Small retail stores to recycle plastic
PCEx incentivizes women-owned sari-sari stores to become collection points for post-consumer plastic waste
The Plastic Credit Exchange (PCEx), the country’s first homegrown global non-profit plastic offset organization, together with the City of Manila, and with the support of the PepsiCo Foundation recently introduced the Aling Tindera waste-to-cash program.
Along with their teams, PCEx founder Nanette Medved-Po and Manila Mayor Isko Moreno Domagoso signed a memorandum of agreement to roll out 100 network partners over three years covering all of the city’s 897 barangays.

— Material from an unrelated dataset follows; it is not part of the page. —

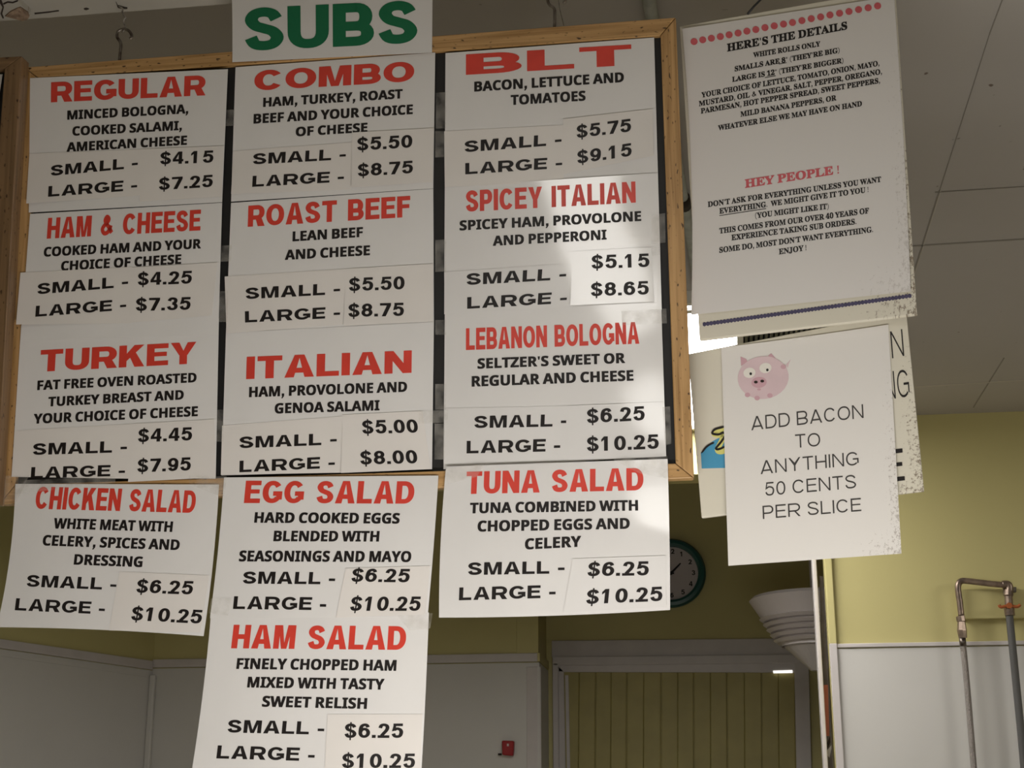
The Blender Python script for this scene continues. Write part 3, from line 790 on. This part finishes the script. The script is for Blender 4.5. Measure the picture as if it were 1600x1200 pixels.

Under the Aling Tindera program, PCEx incentivizes women-owned stores to become collection points for post-consumer plastic waste and establishes the community infrastructure for the aggregating, storing and efficient transport of the waste to partner processing facilities.
Added income for SME
Among the benefits of the project are: increased income opportunities for women micro-entrepreneurs and city residents; a more organized informal sector of waste collectors; cleaner environments and improved health.
“We couldn’t be happier to work with the Mayor and his team who have passionately demonstrated their commitment to the improvement of Manila. We hope that our program will have a positive impact on the City’s citizens and on the environment that we all share,” Medved-Po said.
Community effort needed
“PepsiCo realizes no single organization or industry can solve the plastic waste challenge on their own. That is why we’re working with PCEx and communities in Manila through the Aling Tindera program to accelerate systemic change and meaningful progress through collaborative, holistic and sustainable solutions in the Philippines,” PepsiCo corporate affairs head for the Philippines and Asia Anne Marie Corominas emphasized.